Book banning among issues discussed at St. Charles candidate forum

Candidates running for the St. Charles Public Library board and the St. Charles Unit District 303 school board tackled the issue of book banning Sunday at a candidate forum hosted by the League of Women Voters of Central Kane County held at the St. Charles Public Library.

Incumbent library board Trustee Karen Kaluzsa along with Bonnie Dauer, Allison Lanthrum and Anthony Catella are running for the two 6-year terms open on the board. Catella attended the forum but did not participate because he did not respond to the league's invitation by its deadline, according to league officials.

Library board candidates were asked by moderator Susan Russo if they supported banning books from public libraries. All of the library board candidates said they do not support banning books.

"In general, I do not support banning books," said Lanthrum, who is the events and program coordinator with the Aurora Public Library District. "I support the freedom to read and the access of information. What I would really like to communicate is that library's materials are carefully, thoughtfully and intentionally added to the collections."

Dauer, who is a member of the American Library Association, also said she is not for banning books.

"There should be some things in the library that offend everyone," she said. "That is one way to expand your mind and you're able to broaden your vision and broaden your opinions."

Kaluzsa also said she doesn't support book banning.

"The library collection does need to reflect the wants and needs of everyone in the community," she said. "We have professional selectors on staff who very carefully and thoughtfully choose the collection."

Three 4-year terms are open on the District 303 school board along with an unexpired 2-year term.

Incumbents Becky McCabe, Joseph Lackner and Matthew Kuschert along with Dolores Van Hiel, Lauren Duddles, Elias Palacios and Barbara Diepenbrock are running for the 4-year terms.

Thomas Lentz, Mike Backer and Richard Rivard are running for the 2-year term.

Similar to the questions asked of library board candidates, school board candidates were asked the question if they supported banning books from public schools.

"I'm not a fan of banning books," Lentz said. "I'm also not of fan of having explicit materials in the elementary schools. So at the board table, I would want to look to protect our students that are in the elementary schools from being exposed to this type of material."

McCabe said she is against banning books, period.

"I think that folks who know the school districts know there is a process for selecting curricular material," she said. "It is done very carefully with great expertise. We have processes in place for families who are uncomfortable with certain materials. Families can opt out."

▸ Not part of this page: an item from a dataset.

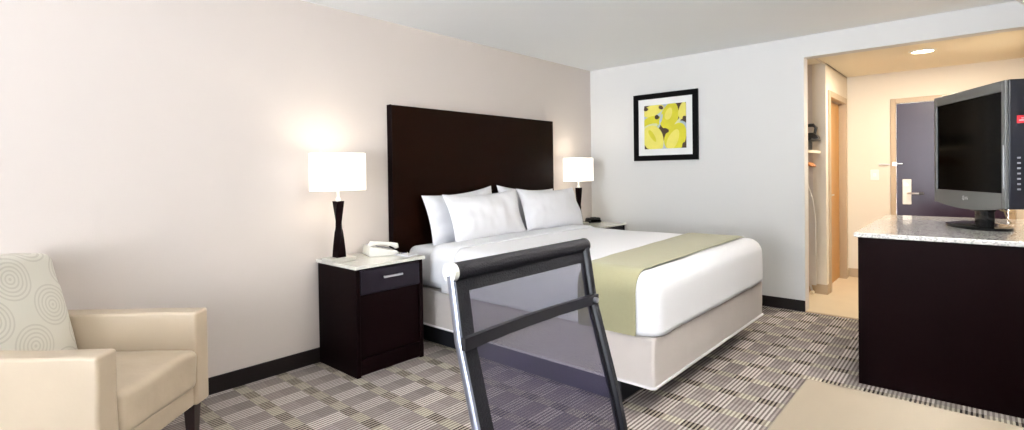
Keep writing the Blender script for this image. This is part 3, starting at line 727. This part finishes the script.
# stand
SOX = .10
b = B(); N = 48
lo, mi_, hi = [], [], []
for k in range(N):
    a = 2*PI*k/N; cx_, sx_ = math.cos(a), math.sin(a)
    lo.append(b.verts.new((SOX+.235*cx_, .135*sx_, 0))); mi_.append(b.verts.new((SOX+.237*cx_, .137*sx_, .016))); hi.append(b.verts.new((SOX+.13*cx_, .07*sx_, .032)))
for k in range(N):
    j = (k+1) % N; b.faces.new((lo[k], lo[j], mi_[j], mi_[k])); b.faces.new((mi_[k], mi_[j], hi[j], hi[k]))
b.faces.new(lo[::-1]); b.faces.new(hi); so = obj('stand_base', b, M_GLOSSBLK, t, True)
so.rotation_euler = (0, 0, 0)
b = B(); ybox(b, SOX-.065, SOX+.065, -.06, -.01, .026, zB0+.03, .012, 3); ybox(b, SOX-.11, SOX+.10, -.05, -.0, zB0-.035, zB0+.0, .01, 2); obj('stand_neck', b, M_GLOSSBLK, t, True)
b = B(); tube(b, [(.04, Y_(-.07), .16), (.10, Y_(-.13), .12), (.16, Y_(-.12), .06), (.12, Y_(-.16), .03), (.02, Y_(-.19), .006), (-.2, Y_(-.2), .006)], .004, 8)
tube(b, [(.06, Y_(-.07), .17), (.14, Y_(-.10), .11), (.22, Y_(-.12), .10)], .0045, 8)
obj('signal_cable', b, M_CORD, t, True)

# ------------------------------------------------------------------ out-of-view fill lamp added to brighten the ceiling, between desk and dresser
t = thing('added_uplighter', 'added unseen steel uplighter that brightens the ceiling, between desk and dresser', 'added fill lamp', (2.0, -.185, 0))
b = B(); cyl(b, (0, 0, 0), .14, .022, 40, .13); obj('base', b, M_STEEL, t, True)
b = B(); tube(b, [(0, 0, .02), (0, 0, 1.72)], .012, 16); obj('pole', b, M_STEEL, t, True)
b = B(); rr_ = [(.02, 1.70), (.09, 1.735), (.15, 1.80), (.17, 1.85), (.162, 1.85), (.14, 1.805), (.085, 1.745), (.02, 1.715)]; rings = [[b.verts.new((r_*math.cos(2*PI*k/36), r_*math.sin(2*PI*k/36), z)) for k in range(36)] for r_, z in rr_]
for i in range(len(rings)-1):
    for k in range(36): b.faces.new((rings[i][k], rings[i][(k+1) % 36], rings[i+1][(k+1) % 36], rings[i+1][k]))
obj('bowl', b, M_WHPL, t, True)
light('ceiling_fill_spot', 'SPOT', (2.0, -.185, 1.80), (PI, 0, 0), 330, (1, .96, .9), .06, spot=math.radians(150))  # fill light for the ceiling, added out of view

# ------------------------------------------------------------------ desk
t = thing('desk', 'taupe topped writing desk against the side wall in the foreground', 'desk', (.0, .325, 0))
b = B(); box(b, -.25, 1.494, -.67, 0, .722, .75, .003, 2); obj('desktop', b, M_DESK, t)
for x in (-.21, 1.36):
    b = B(); box(b, x, x+.04, -.65, -.03, 0, .722, .003, 1); obj('side_panel', b, M_ESP, t)
b = B(); box(b, -.17, 1.36, -.64, -.62, .35, .722); obj('modesty_panel', b, M_ESP, t)

# ------------------------------------------------------------------ armchair (local x: facing, y: width towards the far arm)
A = Vector((.915, 2.86)); Bq = Vector((.393, 2.375)); wdt = (A-Bq).length; adir = (A-Bq).normalized()
aface = math.atan2(-adir.x, adir.y)            # facing = width axis turned clockwise
o0 = (A+Bq)/2
t = thing('armchair', 'cream leather armchair with circle patterned back in the left corner', 'armchair', (o0.x, o0.y, 0), aface)
Wc = wdt/2; AD = .70; BZ = .19; AZ = .642; AT = .105
def sf(amp, sc, sd):
    def f_(p):
        n_ = noise.noise(Vector((p.x*sc+sd, p.y*sc, p.z*sc)))*amp
        return p+Vector((n_*.6, n_*.6, n_))
    return f_
b = B(); rbox(b, -AD+.03, -.018, -Wc+AT-.01, Wc-AT+.01, BZ, .283, .012, (8, 8, 3)); obj('seat_frame', b, M_LEATH, t, True)
for s in (-1, 1):
    y0, y1 = (Wc-AT, Wc) if s > 0 else (-Wc, -Wc+AT)
    b = B(); rbox(b, -AD, 0, y0, y1, BZ, AZ, .014, (14, 4, 10), fn=sf(.004, 6, s*3)); obj('arm', b, M_LEATH, t, True)
b = B()
def cush(p):
    q = p.copy(); cx_ = (p.x+.30)/.32; cy_ = p.y/(Wc-AT)
    if p.z > .36: q.z += .016*max(0, 1-cx_*cx_)*max(0, 1-cy_*cy_)+.004*noise.noise(Vector((p.x*9, p.y*9, 0)))
    q.x += .008*noise.noise(Vector((p.y*8, p.z*8, 2)))*(1 if p.x > -.1 else 0)
    return q
rbox(b, -.60, .012, -Wc+AT+.002, Wc-AT-.002, .285, .468, .032, (14, 12, 4), fn=cush); obj('seat_cushion', b, M_LEATH, t, True)
# back: outer shell and padded patterned inner back, leaning back
def lean(k0, base):
    def f_(p):
        q = p.copy(); h_ = max(0, p.z-base); q.x -= h_*k0
        e = abs(p.y)/(Wc-AT+.02)
        return q
    return f_
b = B(); rbox(b, -AD-.0, -AD+.055, -Wc+AT-.01, Wc-AT+.01, BZ, .86, .02, (3, 12, 12), fn=lean(.16, .45)); obj('back_shell', b, M_LEATH, t, True)
def bk_(p):
    q = p.copy(); h_ = max(0, p.z-.43); hw_ = Wc-AT-.002
    e = min(1, abs(p.y)/hw_)
    q.x -= h_*.24
    if p.x > -.60: q.x += .035*(1-e**3)*math.sin(min(1, max(0, (p.z-.36)/.5))*PI)
    if p.z > .8: q.z -= .02*e**4
    return q
b = B(); rbox(b, -.685, -.53, -Wc+AT+.002, Wc-AT-.002, .40, .955, .035, (4, 16, 14), fn=bk_)
bo = obj('back_cushion', b, M_CIRC, t, True); bo['label'] = 'pale fabric back cushion with a pattern of concentric circles'
for (x, y) in ((-.055, Wc-.055), (-.055, -Wc+.055), (-AD+.06, Wc-.055), (-AD+.06, -Wc+.055)):
    b = B(); vv = [b.verts.new((x+dx*s_, y+dy*s_, z)) for z, s_ in ((0, .018), (BZ+.002, .027)) for dx, dy in ((-1, -1), (1, -1), (1, 1), (-1, 1))]
    b.faces.new(vv[3::-1]); b.faces.new(vv[4:])
    for k in range(4): b.faces.new((vv[k], vv[(k+1) % 4], vv[4+(k+1) % 4], vv[4+k]))
    obj('leg', b, M_LEG, t)

# ------------------------------------------------------------------ mesh desk chair (stands at the desk, back towards the bed)
CX0, CX1 = .702, 1.183; cxm = (CX0+CX1)/2
t = thing('desk_chair', 'black mesh back desk chair with silver rail in the foreground', 'office chair', (cxm, .50, 0))
RP = [(.797, 1.085), (.790, 1.045), (.775, .95), (.752, .87), (.726, .78), (.703, .70), (.688, .63), (.680, .57), (.672, .52), (.640, .485), (.58, .468), (.48, .462), (.36, .468), (.28, .455)]   # (y, z) side profile, back then seat
def side(xc, off=0): return [(xc-cxm, y-.50, z+off) for y, z in RP]
def skew(y, z, x):  # top rail sits slightly closer to the viewer on the left
    return y
for xc, m_, nm in ((CX0, M_RAIL, 'side_rail'), (CX1, M_CHFR, 'side_rail')):
    b = B(); pts = side(xc); ins = .0
    w2, d2 = (.0055 if xc == CX0 else .011), (.009 if xc == CX0 else .014)
    rings = []
    for i, p in enumerate(pts):
        p = Vector(p); a0 = Vector(pts[max(i-1, 0)]); a1 = Vector(pts[min(i+1, len(pts)-1)]); tt = (a1-a0).normalized(); nn = Vector((1, 0, 0)).cross(tt).normalized()
        rings.append([b.verts.new(p+Vector((sx*w2, 0, 0))+nn*sy*d2) for sx, sy in ((-1, -.6), (-.6, -1), (.6, -1), (1, -.6), (1, .6), (.6, 1), (-.6, 1), (-1, .6))])
    for i in range(len(rings)-1):
        for k in range(8): b.faces.new((rings[i][k], rings[i][(k+1) % 8], rings[i+1][(k+1) % 8], rings[i+1][k]))
    b.faces.new(rings[0][::-1]); b.faces.new(rings[-1]); o = obj(nm, b, m_, t, True)
    if m_ is M_RAIL: o['label'] = 'polished silver side rail'
# sling: binding strips and see-through mesh
def sling(bm, x0, x1, i0, i1, off, sub=4, thick=.002, full=True):
    P = []
    for i in range(i0, i1):
        for k in range(sub):
            f_ = k/sub; P.append((RP[i][0]*(1-f_)+RP[i+1][0]*f_, RP[i][1]*(1-f_)+RP[i+1][1]*f_))
    P.append(RP[i1]); nx = 8; rows = []
    for j, (y, z) in enumerate(P):
        a0 = P[max(j-1, 0)]; a1 = P[min(j+1, len(P)-1)]; ty, tz = a1[0]-a0[0], a1[1]-a0[1]; L = math.hypot(ty, tz); ny_, nz_ = tz/L, -ty/L
        rows.append([bm.verts.new((x0+(x1-x0)*k/nx-cxm, y-.5-ny_*off, z-nz_*off)) for k in range(nx+1)])
    for j in range(len(rows)-1):
        for k in range(nx): bm.faces.new((rows[j][k], rows[j][k+1], rows[j+1][k+1], rows[j+1][k]))
b = B(); sling(b, CX0+.032, CX1-.012, 0, 8, 0); net = obj('mesh_back', b, M_NET, t, True)
b = B(); sling(b, CX0+.012, CX1-.012, 8, 13, 0); obj('mesh_seat', b, M_CHFAB, t, True)
b = B(); sling(b, CX0+.006, CX0+.042, 0, 8, -.0035); obj('side_binding', b, M_CHFAB, t, True)
b = B(); sling(b, CX1-.022, CX1-.008, 0, 8, -.0035); obj('side_binding', b, M_CHFAB, t, True)
b = B(); sling(b, CX0+.04, CX1-.02, 0, 1, -.0045, sub=2); obj('top_binding', b, M_CHFAB, t, True)
# top roll
b = B(); tube(b, [(CX0-cxm+.008, .297, 1.088), (0, .299, 1.088), (CX1-cxm+.004, .301, 1.088)], .0185, 18)
vs0 = None
obj('top_roll', b, M_CHFAB, t, True)
b = B(); cyl(b, (CX0-cxm-.004, .297, 1.088), .0192, .012, 28, axis='X'); cyl(b, (CX0-cxm-.0065, .297, 1.088), .007, .004, 16, axis='X'); o = obj('end_cap', b, M_WHPL, t, True); o['label'] = 'pale silver round end cap'
b = B(); cyl(b, (CX1-cxm+.004, .301, 1.088), .0188, .008, 28, axis='X'); obj('end_cap', b, M_CHFR, t, True)
# stretchers behind the mesh
def bow(y, z, w2=.018, h2=.006):
    b = B(); rings = []
    for k in range(17):
        f_ = k/16; x = CX0-.004+(CX1-CX0+.004)*f_; bowd = .012*math.sin(PI*f_)
        rings.append([b.verts.new((x-cxm, y-.5+bowd+dy, z+dz)) for dy, dz in ((-h2, -w2), (h2, -w2), (h2, w2), (-h2, w2))])
    for k in range(16):
        for q in range(4): b.faces.new((rings[k][q], rings[k][(q+1) % 4], rings[k+1][(q+1) % 4], rings[k+1][q]))
    b.faces.new(rings[0][::-1]); b.faces.new(rings[-1]); return b
o = obj('stretcher', bow(.757, .950, .0125), M_CHFR, t, True)
b = B(); cyl(b, (CX1-cxm-.018, .243, .950), .007, .014, 20, axis='Y'); obj('bolt', b, M_STEEL, t, True)
obj('stretcher', bow(.49, .445, .006, .02), M_BEZEL, t, True)
# base
b = B(); cyl(b, (0, 0, .12), .025, .27, 24); cyl(b, (0, 0, .39), .018, .06, 24); box(b, -.09, .09, -.10, .10, .43, .452, .005, 1); obj('gas_column', b, M_CHFR, t, True)
for k in range(5):
    a = 2*PI*k/5+.3; c, s = math.cos(a), math.sin(a)
    b = B(); tube(b, [(0.02*c, .02*s, .135), (.16*c, .16*s, .115), (.29*c, .29*s, .082)], [.024, .018, .013], 12); lg = obj('base_spoke', b, M_CHROME, t, True)
    b = B()
    for q in (-1, 1): cyl(b, (.29*c-s*.012*q-(-s)*0, .29*s+c*.012*q, .0275), .0272, .001, 24, axis='Y')
    bm2 = b; bm2.free(); b = B()
    ctr = Vector((.29*c, .29*s, .028)); ax = Vector((-s, c, 0))
    for q in (-1, 1): tube(b, [ctr+ax*(.004 if q > 0 else -.022), ctr+ax*(.022 if q > 0 else -.004)], .0272, 20)
    tube(b, [ctr+Vector((0, 0, 0)), ctr+Vector((0, 0, .052))], .006, 10)
    obj('caster', b, M_BLACK, lg, True)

Palacios said in general, banning books is not the solution.

"However, parents need to have the right to decide which book, which materials their sons and daughters can read or receive," he said. "They are ultimately responsible for how they raise their children."

Rivard said he will not accept banning books at any school in the district.

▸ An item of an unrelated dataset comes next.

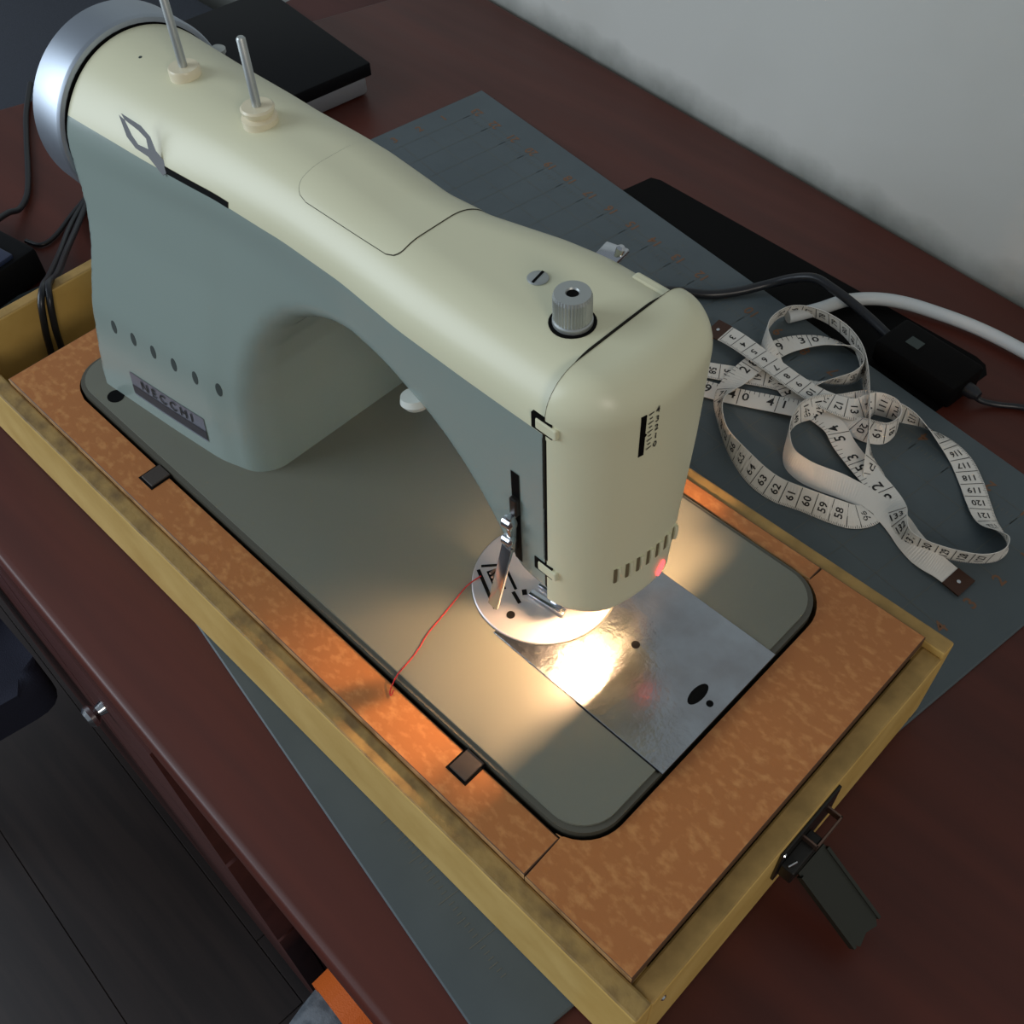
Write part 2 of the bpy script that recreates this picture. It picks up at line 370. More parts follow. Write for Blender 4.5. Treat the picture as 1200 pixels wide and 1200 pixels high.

"Of course, there is an age appropriateness to all of this," he said. "But the curriculum does need to reflect the fact this is a public service. The public is diverse."

Van Hiel said she doesn't believe in book banning, but that the material "has to represent the core curriculum." She said objectionable material should not be put in front of 9- or 10-year-old children.

Backer said the public needs to trust the professionals who are "making choices that are in the best interests of our students."

"We have to trust our educators that we all believe in," he said.

Diepenbrock said there is a difference between "having a book that you must read in class for curriculum and books that are available for you to seek out to read."

Like other candidates, she said the public needs to trust those in charge to determine what is age appropriate for their comprehension.

Duddles, a former teacher, also said she is against banning books.

"I think that not only should we not ban books," she said, "but we also should be very mindful when we're developing the curriculum and trust teachers."

Kuschert said St. Charles School District is not in the business of banning books. At the same time, he said parental involvement is also important.

"Their parents should have some say and do have some say in this district regarding materials that they read and review," Kuschert said.

Lackner said he also is against the idea of banning books.

"I think the level of availability of concepts and content at the public library is a different perspective than that which needs to be taken account in the schools," he said.